1. John P. Butler Accountancy Corporation agreed to audit the financial statements of Westside Mortgage, Inc., a mortgage company that arranged financing for real property, for the year ending December 31, 2015. On March 22, 2016, after completing the audit, Butler issued unqualified audited financial statements listing West-side’s corporate net worth as $175,036. The primary asset on the balance sheet was a $100,000 note receivable that had, in reality, been rendered worthless in August 2014 when the trust deed on real property securing the note was wiped out by a prior foreclosure of a superior deed of trust. The note constituted 57 percent of Westside’s net worth and was thus material to an accu- rate representation of Westside’s financial position. In October 2016, International Mortgage Company (IMC) approached Westside for the purpose of buying and selling loans on the secondary market. IMC signed an agreement with Westside in December after reviewing Westside’s audited financial statements. In June 2017, Westside issued a $475,293 promissory note to IMC, on which it ultimately defaulted. IMC brought an action against Westside, its owners, principals, and Butler. IMC alleged negligence and negligent misrepresentation against Butler in auditing and issuing without qualification the defective financial statements on which IMC relied in deciding to do business with Westside. Butler claimed that it owed no duty of care to IMC, a third party that was not specifically known to Butler as an intended recipient of the audited financial statements. Is Butler correct? Explain.

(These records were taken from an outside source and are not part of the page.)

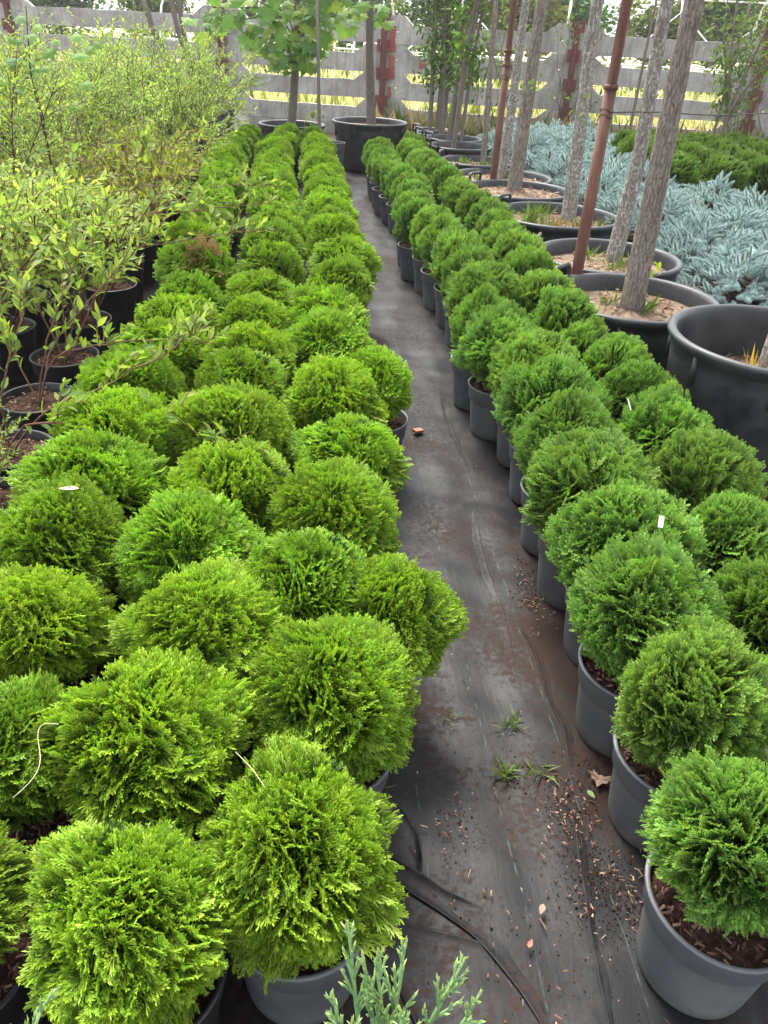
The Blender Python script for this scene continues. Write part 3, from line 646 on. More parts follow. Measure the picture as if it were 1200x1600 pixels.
# the far right block, a looser grid of bigger plants
k=0
for iy in range(6):
    for ix in range(6):
        x=3.45+ix*.47+RNG.uniform(-.05,.05)+iy*.05; y=7.75+iy*.42+RNG.uniform(-.05,.05)
        if x>6.0: continue
        lab='globe thuja in far right block, %s from left in %s row'%(ORD[ix],['front','second','third','fourth','fifth','rearmost'][iy])
        t=thing('globe_thuja',lab,'shrub',(x,y,0),RNG.uniform(0,6),'globe thujas in the far right block')
        put('pot',BPOT_ME,t); put('bark_mulch',MULCH[k%4],t,(0,0,POT_H-.028)); s=RNG.uniform(1.25,1.45)
        f=put('foliage',CROWN_R[5],t,(0,0,.44),RNG.uniform(0,6),(s,s,s*.95)); put('stem',STEMS[k%3],t,(0,0,.42),None,(s,s,1)); k+=1

def dry_patch():
    r=np.random.default_rng(8); m=MB(); V,F,S=frond_template(77,5,2,34,.026); n=30
    d=nrm(np.array([.25,-.55,.75])+r.normal(0,.26,(n,3))); M=frames(nrm(d+r.normal(0,.25,(n,3))),r.normal(size=(n,3)))
    inst(m,V,F,M,d*.115,r.uniform(.075,.105,n),np.ones((len(V),3)),np.array([.46,.30,.15])*r.uniform(.6,1.4,(n,1)))
    t=TH[('C',10)]; t.rotation_euler=(0,0,0); put('dry_spray',m.mesh('dry_spray',M_CHIP,False),t,(0,0,.375))['label']='brown dry patch'
dry_patch()
# ------------------------------------------------------------------ small pieces on and in the thujas
def curl(name,P,rad,mat,label,cat):
    m=MB(); P=np.array(P); 
    for _ in range(2): P=np.stack([np.interp(np.linspace(0,len(P)-1,len(P)*2-1),np.arange(len(P)),P[:,k]) for k in range(3)],-1); P[1:-1]=(P[:-2]+2*P[1:-1]+P[2:])/4
    add_tube(m,P,rad,5); o=m.build(name,mat); tag(o,label,cat); return o
def tagcard(x,y,z,w,h,tilt,rz,label):
    m=MB(); add_box(m,(-w/2,-.0006,0),(w/2,.0006,h)); o=m.build('plant_tag',M_WHITE,smooth=False); o.location=(x,y,z); o.rotation_euler=(tilt,.3,rz); tag(o,label,'plant tag')

# ------------------------------------------------------------------ big tubs with trees
def tub_mesh(rt,rb,h):
    m=MB(); w=.022
    p=[(0,.01),(rb*.95,.01),(rb,.0),(rb+.004,.02)]
    for k in range(1,8): p.append((rb+(rt-rb)*k/8*1.0,h*.93*k/8))
    p+=[(rt-.012,h-.060),(rt-.002,h-.055),(rt,h-.05),(rt+.010,h-.042),(rt+.022,h-.022),(rt+.024,h-.010),(rt+.018,h-.001),(rt+.004,h+.001),(rt-.010,h-.006),(rt-.016,h-.022),(rt-.022,h-.06),(rb*.93,.05)]
    add_lathe(m,p,72)
    for a in range(8):   # stiffening ribs under the rim
        t=a*PI/4+.3; c,s=math.cos(t),math.sin(t); Mx=np.array([[c,-s,0],[s,c,0],[0,0,1]])
        add_box(m,(rt-.02,-.006,h-.16),(rt+.008,.006,h-.045),M=(Mx,np.zeros(3)))
    return m.mesh('tub',M_TUB)
def handle_mesh(rt,h,a):
    m=MB(); c,s=math.cos(a),math.sin(a); o=np.array([c,s,0])*(rt+.018); tn=np.array([-s,c,0]); up=np.array([0,0,1.])
    P=[o-tn*.075+up*(h-.03),o-tn*.075+up*(h+.045),o-tn*.06+up*(h+.06),o+tn*.06+up*(h+.06),o+tn*.075+up*(h+.045),o+tn*.075+up*(h-.03)]
    add_tube(m,P,.012,7); return m.mesh('handle',M_TUB)
def trunk_mesh(P,R,mat,seed,ridge=.06,n=44):
    r=random.Random(seed); P=np.array(P,float); t=np.linspace(0,len(P)-1,80); Q=np.stack([np.interp(t,np.arange(len(P)),P[:,k]) for k in range(3)],-1)
    for _ in range(6): Q[1:-1]=(Q[:-2]+2*Q[1:-1]+Q[2:])/4
    Rr=np.interp(t,np.arange(len(P)),R); V,F=tube(Q,Rr,n); V=V.reshape(80,n,3)
    for i in range(80):
        for j in range(n):
            th=2*PI*j/n; q=Vector((math.cos(th)*2.6,math.sin(th)*2.6,Q[i,2]*4.2+seed)); a=mnoise.noise(q*1.9); b=mnoise.noise(Vector((q.x*.5,q.y*.5,q.z*.5)))
            d=V[i,j]-Q[i]; V[i,j]=Q[i]+d*(1+ridge*(1-2*abs(a))+.05*b)
    m=MB(); m.add(V.reshape(-1,3),F); return m.mesh('trunk',mat)
def leafcloud(m,r,cen,n,spread,tv,tf,size,col,tilt=.5):
    p=cen+r.normal(size=(n,3))*spread; ax=nrm(r.normal(size=(n,3))+np.array([0,0,-tilt])); M=frames(ax,np.array([0,0,1.])+r.normal(0,.4,(n,3)))
    inst(m,tv,tf,M,p,r.uniform(.7,1.2,n)*size,np.ones((len(tv),3)),np.asarray(col)*r.uniform(.7,1.3,(n,1)))
LV=np.array([[0,0,0],[.17,.22,.03],[.20,.48,.02],[.10,.80,-.03],[0,1,-.10],[-.10,.80,-.03],[-.20,.48,.02],[-.17,.22,.03],[0,.48,-.03]])
LF=np.array([[0,1,8],[1,2,8],[2,3,8],[3,4,8],[4,5,8],[5,6,8],[6,7,8],[7,0,8]])
LVs=np.array([[0,0,0],[.2,.45,.03],[0,1,-.08],[-.2,.45,.03]]); LFs=np.array([[0,1,2],[0,2,3]])
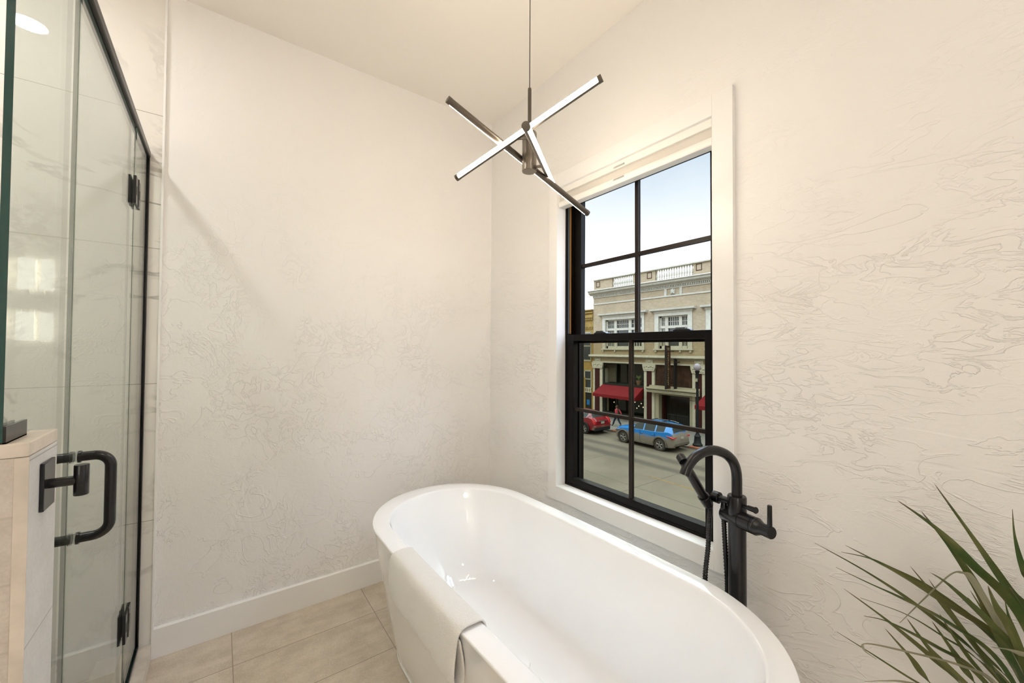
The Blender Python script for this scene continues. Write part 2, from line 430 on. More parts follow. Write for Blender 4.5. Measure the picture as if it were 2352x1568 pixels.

2. Equisure, Inc., was required to file audited financial statements when it applied to have its stock listed on the American Stock Exchange (AmEx). It retained an accounting firm, defendant Stirtz Bernards Boyden Surdel & Larter, P.A. (Stirtz). Stirtz issued a favorable interim audit report that Equisure used to gain listing on the stock exchange. Subsequently, Equisure retained Stirtz to audit the financial statements required for Equisure’s Form 10 filing with the U.S. Securities and Exchange Commission (SEC). Stirtz’s auditor knew that the audit was for the SEC reports. Stirtz issued a “clean” audit opinion, which, with the audited financial statements, was included in Equisure’s SEC filing and made available to the public. NorAm Investment Services, Inc., also known as Equity Securities Trading Company, Inc. (NorAm), a securities broker, began lending margin credit to purchasers of Equisure stock. These purchasers advanced only a portion of the purchase price; NorAm extended credit (a margin loan) for the balance and held the stock as collateral for the loan, charging interest on the balance. When NorAm had loaned approximately $900,000 in margin credit, its president, Nathan Newman, reviewed Stirtz’s audit report and the audited financial statements. Based on his review, NorAm extended more than $1.6 million of additional margin credit for the purchase of Equisure shares. When AmEx stopped trading Equisure stock due to allegations of insider trading and possible stock manipulation, the stock became worthless. NorAm was left without collateral for more than $2.5 million in margin loans. Stirtz resigned as auditor of Equisure and warned that its audit report might be misleading and should no longer be relied upon. NorAm sued Stirtz for negligent misrepresentation and negligence. Explain whether or not NorAm will prevail.

3. Holtz Rubenstein Reminick, CPAs, audited year-end financial statements of Quality Food Brands, Inc., and related companies. Signature Bank, relying upon the audited financial reports prepared by Holtz Rubenstein Reminick, extended a term note to Quality in the principal sum of $10 million. Quality subsequently filed a petition under Chapter 7 of the United States Bankruptcy Code, and Signature Bank only then learned of various false and misleading statements contained in the audited financial reports. Explain whether Signature Bank can recover damages for negligent misrepresentation.